I have worked in financial planning for over 20 years. I have a good income and a better than average understanding of finances. However, like many household chores, the day-to-day responsibility of “taking care of bills” was left with my very capable husband. We had no financial concerns as a duo, but was I going to be able to afford to run a household on my own, let alone have financial security in the future? Instinctively I knew I would be. But that fear was overwhelming and much like a scary movie, if I covered my eyes to it all, what I was imagining would be far worse. For me, understanding my money was an important part of feeling in control.
I took to the task of understanding my cash flow. Documenting my income and expenses. I’m not a budgeter. I’ve found that budgeting is a bit like a diet plan… great on paper but hard to stick to. I’m a reverse-budgeter. I have a clear understanding of what my fixed commitments are, what I need to save and the rest I can spend at my own pleasure.
The first step is documenting your fixed expenses - the bills you can’t avoid like utilities, loan repayments and insurance. In the short term there is usually very little we can do to drastically increase income however we can review expenses. It’s important to make sure at this first step that your income is greater than your fixed expenses. Otherwise you will fall into a never ending debt cycle and financial stress - the kind that keeps you up at night.
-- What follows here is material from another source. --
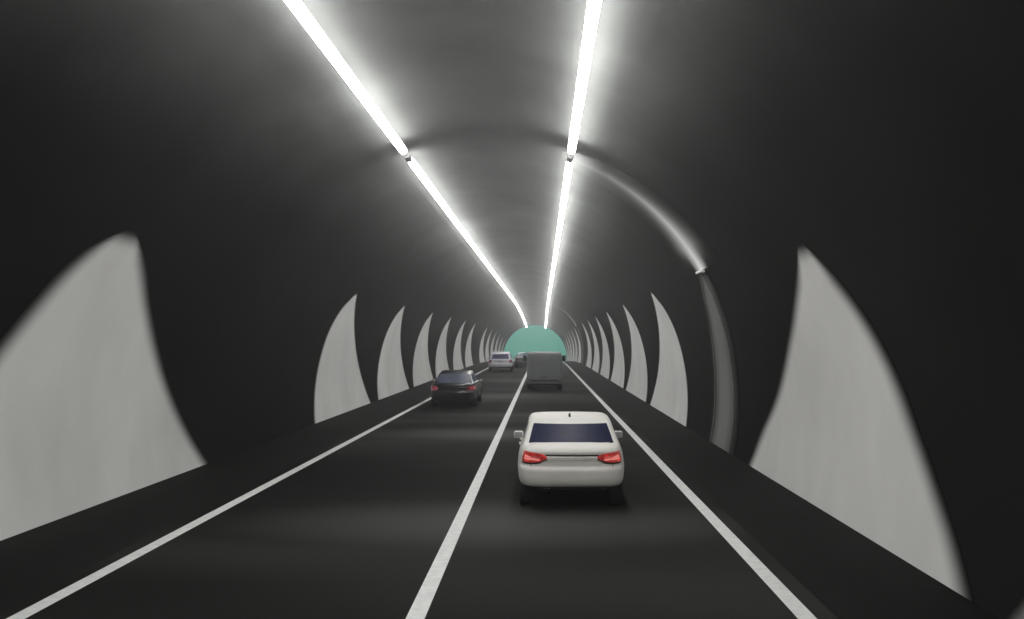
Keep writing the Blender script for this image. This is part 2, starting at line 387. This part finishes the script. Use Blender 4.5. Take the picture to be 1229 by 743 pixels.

As individuals we have a tendency to overstate our income and understate our expenses. When you’ve calculated your annual fixed expenses, add a buffer and divide this by your pay cycle. Direct this money to a “bills” account each pay cycle. Aside from having the money to meet your fixed expenses, it will be a good gauge of whether your expenses are true to your estimates.
This account should be separate to your day-to-day spending account (groceries, petrol, eating out, personal care). Having separate accounts for bills and everyday spending is important to ensuring you don’t overspend.
The remaining income should then be allocated between saving and day-to-day spending.
I like to set up savings goals. Set aside a fortnightly amount for holidays, long term savings and superannuation. 20 years of financial planning has taught me that achieving your goals is better done with smaller, disciplined saving over a longer period of time. Committing to regular savings - no matter how small - becomes routine and you become used to not including that money in your general spending.
Taking stock of your assets and liabilities is an important benchmark. Using a dieting analolgy again (sorry) it’s a bit like tracking your weight. At the beginning of each month I take note of each of these in a spreadsheet that allows me to compare my progress each month and each year. Month to month you can see patterns in your spending, year to year you can see patterns in your saving. It’s a monthly ritual to make sure you are on track and give yourself a pat on the back.
But what happens if you are not able to meet your expenses or savings goals? Then you need to sit down with a financial adviser to review your options. Seeking professional advice will give you a clear path and peace of mind.
There is an incredible sense of empowerment you feel when you are in control of your finances. The benefits of financial health and wellbeing are well documented. More often, the lack of wellbeing in women due to low financial confidence. Understanding and taking control of your money will change your life.